Racist Abuse

Over 800 Black Actors Unite in Solidarity Against Racist Abuse Targeting ‘Romeo & Juliet’ Star Francesca Amewudah-Rivers

In a powerful display of unity, more than 800 Black female and non-binary actors have signed an open letter condemning the “deplorable racial abuse” directed at rising star Francesca Amewudah-Rivers.

The 24-year-old actress, set to play Juliet opposite Tom Holland in an upcoming West End production of ‘Romeo & Juliet,’ has faced a barrage of racist and misogynistic attacks online since her casting was announced in late March.

The open letter, published in The Guardian on April 10 and spearheaded by actors Susan Wokoma and Somalia Nonyé Seaton, decries the “too familiar horror” experienced by many Black performers, especially dark-skinned women.

“The racist and misogynistic abuse directed at such a sweet soul has been too much to bear,” the letter states. “For a casting announcement of a play to ignite such twisted, ugly abuse is truly embarrassing for those so empty and barren in their own lives that they must meddle in hateful abuse.”

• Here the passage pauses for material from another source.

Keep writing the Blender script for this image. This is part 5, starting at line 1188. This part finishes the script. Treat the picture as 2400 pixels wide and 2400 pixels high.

Prominent Actors Stand with Amewudah-Rivers

Among the hundreds of signatories are several high-profile actors, including Lashana Lynch (‘No Time to Die’), Sheila Atim (‘The Woman King’), Marianne Jean-Baptiste (‘Secrets & Lies’), Freema Agyeman (‘Doctor Who’), and Wunmi Mosaku (‘Lovecraft Country’).

Their support sends a clear message: the entertainment industry must do more to protect and support Black talent facing discrimination and harassment.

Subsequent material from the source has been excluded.